* Material *
----
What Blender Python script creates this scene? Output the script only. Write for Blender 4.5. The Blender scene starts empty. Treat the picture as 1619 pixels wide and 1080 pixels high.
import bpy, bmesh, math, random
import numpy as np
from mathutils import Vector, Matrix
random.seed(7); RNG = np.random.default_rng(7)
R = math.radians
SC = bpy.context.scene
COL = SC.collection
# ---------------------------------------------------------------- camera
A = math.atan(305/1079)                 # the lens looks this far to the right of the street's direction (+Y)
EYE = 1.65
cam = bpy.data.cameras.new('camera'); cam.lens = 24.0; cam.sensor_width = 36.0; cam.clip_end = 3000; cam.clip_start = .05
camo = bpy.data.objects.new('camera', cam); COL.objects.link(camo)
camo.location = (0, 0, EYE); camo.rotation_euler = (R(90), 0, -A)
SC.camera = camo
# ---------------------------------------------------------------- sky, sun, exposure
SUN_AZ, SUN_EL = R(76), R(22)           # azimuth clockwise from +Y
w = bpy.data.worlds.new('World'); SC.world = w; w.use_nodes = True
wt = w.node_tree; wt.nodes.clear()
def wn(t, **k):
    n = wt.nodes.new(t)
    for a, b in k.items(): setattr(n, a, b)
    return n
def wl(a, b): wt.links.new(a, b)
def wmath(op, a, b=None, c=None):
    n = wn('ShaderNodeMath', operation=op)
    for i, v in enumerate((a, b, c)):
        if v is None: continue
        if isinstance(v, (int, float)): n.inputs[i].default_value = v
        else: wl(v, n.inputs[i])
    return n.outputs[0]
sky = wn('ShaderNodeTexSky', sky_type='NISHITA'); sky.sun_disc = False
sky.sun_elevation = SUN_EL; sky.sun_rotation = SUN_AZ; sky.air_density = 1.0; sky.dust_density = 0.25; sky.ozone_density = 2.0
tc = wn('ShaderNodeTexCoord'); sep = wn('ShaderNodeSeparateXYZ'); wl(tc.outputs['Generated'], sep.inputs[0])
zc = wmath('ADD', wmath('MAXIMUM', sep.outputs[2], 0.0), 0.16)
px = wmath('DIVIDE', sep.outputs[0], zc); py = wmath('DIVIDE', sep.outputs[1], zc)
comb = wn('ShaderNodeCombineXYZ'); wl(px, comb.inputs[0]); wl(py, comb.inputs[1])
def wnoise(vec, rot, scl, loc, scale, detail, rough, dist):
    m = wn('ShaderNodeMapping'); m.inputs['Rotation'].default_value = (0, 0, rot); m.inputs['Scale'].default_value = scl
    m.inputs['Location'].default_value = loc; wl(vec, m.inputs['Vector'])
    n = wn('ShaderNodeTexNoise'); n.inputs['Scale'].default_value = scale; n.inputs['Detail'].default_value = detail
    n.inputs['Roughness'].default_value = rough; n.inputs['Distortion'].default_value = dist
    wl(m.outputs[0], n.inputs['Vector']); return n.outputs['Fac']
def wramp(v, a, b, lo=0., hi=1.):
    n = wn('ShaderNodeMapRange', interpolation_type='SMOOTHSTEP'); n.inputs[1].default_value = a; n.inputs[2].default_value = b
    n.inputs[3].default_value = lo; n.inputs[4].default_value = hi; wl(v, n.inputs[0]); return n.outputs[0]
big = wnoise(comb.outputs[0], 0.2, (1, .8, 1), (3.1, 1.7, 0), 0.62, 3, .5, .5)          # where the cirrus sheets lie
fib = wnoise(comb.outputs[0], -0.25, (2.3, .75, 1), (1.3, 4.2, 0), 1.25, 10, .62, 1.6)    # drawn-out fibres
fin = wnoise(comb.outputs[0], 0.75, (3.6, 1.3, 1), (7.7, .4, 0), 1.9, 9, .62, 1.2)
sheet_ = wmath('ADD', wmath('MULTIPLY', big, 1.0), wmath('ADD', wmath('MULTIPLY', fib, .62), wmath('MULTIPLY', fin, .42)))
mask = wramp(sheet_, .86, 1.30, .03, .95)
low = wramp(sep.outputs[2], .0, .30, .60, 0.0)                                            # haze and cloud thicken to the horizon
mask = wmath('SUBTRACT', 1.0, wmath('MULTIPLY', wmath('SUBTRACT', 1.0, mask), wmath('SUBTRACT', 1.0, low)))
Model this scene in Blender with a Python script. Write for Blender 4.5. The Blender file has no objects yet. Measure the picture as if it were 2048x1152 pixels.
----
* Given request *
Transcribe the whole listing exactly.

* Exercise response *
What Blender Python script creates this scene? Output the script only. Write for Blender 4.5. The Blender scene starts empty. Treat the picture as 1619 pixels wide and 1080 pixels high.
import bpy, bmesh, math, random
import numpy as np
from mathutils import Vector, Matrix
random.seed(7); RNG = np.random.default_rng(7)
R = math.radians
SC = bpy.context.scene
COL = SC.collection
# ---------------------------------------------------------------- camera
A = math.atan(305/1079)                 # the lens looks this far to the right of the street's direction (+Y)
EYE = 1.65
cam = bpy.data.cameras.new('camera'); cam.lens = 24.0; cam.sensor_width = 36.0; cam.clip_end = 3000; cam.clip_start = .05
camo = bpy.data.objects.new('camera', cam); COL.objects.link(camo)
camo.location = (0, 0, EYE); camo.rotation_euler = (R(90), 0, -A)
SC.camera = camo
# ---------------------------------------------------------------- sky, sun, exposure
SUN_AZ, SUN_EL = R(76), R(22)           # azimuth clockwise from +Y
w = bpy.data.worlds.new('World'); SC.world = w; w.use_nodes = True
wt = w.node_tree; wt.nodes.clear()
def wn(t, **k):
    n = wt.nodes.new(t)
    for a, b in k.items(): setattr(n, a, b)
    return n
def wl(a, b): wt.links.new(a, b)
def wmath(op, a, b=None, c=None):
    n = wn('ShaderNodeMath', operation=op)
    for i, v in enumerate((a, b, c)):
        if v is None: continue
        if isinstance(v, (int, float)): n.inputs[i].default_value = v
        else: wl(v, n.inputs[i])
    return n.outputs[0]
sky = wn('ShaderNodeTexSky', sky_type='NISHITA'); sky.sun_disc = False
sky.sun_elevation = SUN_EL; sky.sun_rotation = SUN_AZ; sky.air_density = 1.0; sky.dust_density = 0.25; sky.ozone_density = 2.0
tc = wn('ShaderNodeTexCoord'); sep = wn('ShaderNodeSeparateXYZ'); wl(tc.outputs['Generated'], sep.inputs[0])
zc = wmath('ADD', wmath('MAXIMUM', sep.outputs[2], 0.0), 0.16)
px = wmath('DIVIDE', sep.outputs[0], zc); py = wmath('DIVIDE', sep.outputs[1], zc)
comb = wn('ShaderNodeCombineXYZ'); wl(px, comb.inputs[0]); wl(py, comb.inputs[1])
def wnoise(vec, rot, scl, loc, scale, detail, rough, dist):
    m = wn('ShaderNodeMapping'); m.inputs['Rotation'].default_value = (0, 0, rot); m.inputs['Scale'].default_value = scl
    m.inputs['Location'].default_value = loc; wl(vec, m.inputs['Vector'])
    n = wn('ShaderNodeTexNoise'); n.inputs['Scale'].default_value = scale; n.inputs['Detail'].default_value = detail
    n.inputs['Roughness'].default_value = rough; n.inputs['Distortion'].default_value = dist
    wl(m.outputs[0], n.inputs['Vector']); return n.outputs['Fac']
def wramp(v, a, b, lo=0., hi=1.):
    n = wn('ShaderNodeMapRange', interpolation_type='SMOOTHSTEP'); n.inputs[1].default_value = a; n.inputs[2].default_value = b
    n.inputs[3].default_value = lo; n.inputs[4].default_value = hi; wl(v, n.inputs[0]); return n.outputs[0]
big = wnoise(comb.outputs[0], 0.2, (1, .8, 1), (3.1, 1.7, 0), 0.62, 3, .5, .5)          # where the cirrus sheets lie
fib = wnoise(comb.outputs[0], -0.25, (2.3, .75, 1), (1.3, 4.2, 0), 1.25, 10, .62, 1.6)    # drawn-out fibres
fin = wnoise(comb.outputs[0], 0.75, (3.6, 1.3, 1), (7.7, .4, 0), 1.9, 9, .62, 1.2)
sheet_ = wmath('ADD', wmath('MULTIPLY', big, 1.0), wmath('ADD', wmath('MULTIPLY', fib, .62), wmath('MULTIPLY', fin, .42)))
mask = wramp(sheet_, .86, 1.30, .03, .95)
low = wramp(sep.outputs[2], .0, .30, .60, 0.0)                                            # haze and cloud thicken to the horizon
mask = wmath('SUBTRACT', 1.0, wmath('MULTIPLY', wmath('SUBTRACT', 1.0, mask), wmath('SUBTRACT', 1.0, low)))
Model this scene in Blender with a Python script. Write for Blender 4.5. The Blender file has no objects yet. Measure the picture as if it were 2048x1152 pixels.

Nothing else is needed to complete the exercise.